On Sunday, Turkish fighter jets targeted positions of the PKK for a second night, raising concerns that the peace negotiations between Turkey and the PKK may crumble.
Turkey’s acting prime minister, Ahmet Davutoğlu, has said military operations against the PKK and ISIS would continue as long as the country faced a threat by either group. Speaking with Turkish newspaper editors on Saturday, Davutoğlu said the military operations had “changed the regional game” and “showed its strength.”
Turkish daily Hürriyet quoted Davutoğlu as underlining that Washington and Ankara had found enough common ground over their Syria policy to reach agreement on opening up Turkey’s airbases. Davutoğlu said Turkey did not plan to send ground forces into Syria, and that Ankara was willing to cooperate with “moderate elements fighting against DAESH [ISIS].”
“If we are not going to send in land units on the ground, and we will not, then those forces acting as ground forces cooperating with us should be protected,” Hürriyet quoted him as saying.
He also said that the PYD, considered the Syrian affiliate of the PKK, could “have a place in the new Syria” if the party agreed to cooperate with opposition fighters, cut all links with Assad and if it “did not irritate Turkey.”

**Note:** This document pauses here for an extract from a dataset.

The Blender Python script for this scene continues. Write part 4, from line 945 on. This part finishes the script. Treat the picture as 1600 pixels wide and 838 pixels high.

President Erdogan in 2012 launched the peace negotiations with the PKK in an effort to bring to an end the 30-year bloody war between the PKK and Turkey, in which more than 40,000 Turks were killed. Critics of the government say that the agreement with the United States over the safe haven and the use of the Turkish air base, and the Turkish attacks against ISIS, are meant to provide cover for the government’s plan to intensify its war against Kurdish separatists.